Advocates for Seals to File Suit Over Decision to Dredge Beach

Times Staff Writer

The activists, land-use planners and politicians have had their chance to settle the dilemma of seals versus humans at the Children’s Pool in La Jolla. And now, the courts will have their turn.

A pro-seal group will file a lawsuit today in hopes of overturning a recent decision by the San Diego City Council to dredge the beach to make it safe for public use. The group says the city’s real motive is to oust the seals.

An earlier suit filed by swimmers and La Jolla residents, urging the city to remove the seals, is still pending.


The beach is meant for the children of San Diego under the 1931 bequest of philanthropist Ellen Browning Scripps, who donated the money to build a seawall that makes the area safer for young swimmers. For decades, generations of children swam there.

Around 1997, seals began to move in, setting off a passionate fight between pro-seal and pro-children factions. Subsequent contamination from seal feces has made the beach all but unfit for humans.

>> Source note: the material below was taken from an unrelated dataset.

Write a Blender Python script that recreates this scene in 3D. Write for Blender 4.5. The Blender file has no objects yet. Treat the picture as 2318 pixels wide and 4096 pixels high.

“San Diego is well known for its real, or purported, concern for animals, but those animals are captive at the zoo or Sea World,” said Henry Mark Holzer, attorney and spokesman for the Save the San Diego Seals Coalition.

“Here we have real animals living in the open,” he said. “It’s time for San Diego to live up to its reputation.”

Lawyers for the National Oceanographic and Atmospheric Administration, which enforces the Marine Mammal Act that protects the seals, have assured city officials that dredging is permissible if it is being done to eradicate a health hazard.

The coalition’s lawsuit asserts that the city in 1994 made itself responsible for the seals’ well-being by adopting an offshore rock as a seal sanctuary. The group also contends that dredging is a waste of public money.

Last month, after five hours of impassioned debate, the council voted 5 to 3 for dredging the beach to allow a greater tidal flushing action. The plan, which could cost between $250,000 and $500,000, would also reduce the size of the beach.

Some days, about 200 seals lounge at the beach. Tour buses stop there for pictures.

After the council vote, city workers removed signs warning the public to leave the seals alone. The pro-seal coalition said the act encouraged so-called seal-icide, noting that two of the animals have died under mysterious circumstances.

But Councilman Scott Peters, who represents La Jolla, says the dredging is aimed at making the beach usable by both seals and humans.

If wild animals took over a city park on land, the city would not hesitate to protect the public, he said.

“I don’t understand the emotion of it,” he said of the pro-seal groups. “I’ve seen it, but I don’t understand it.”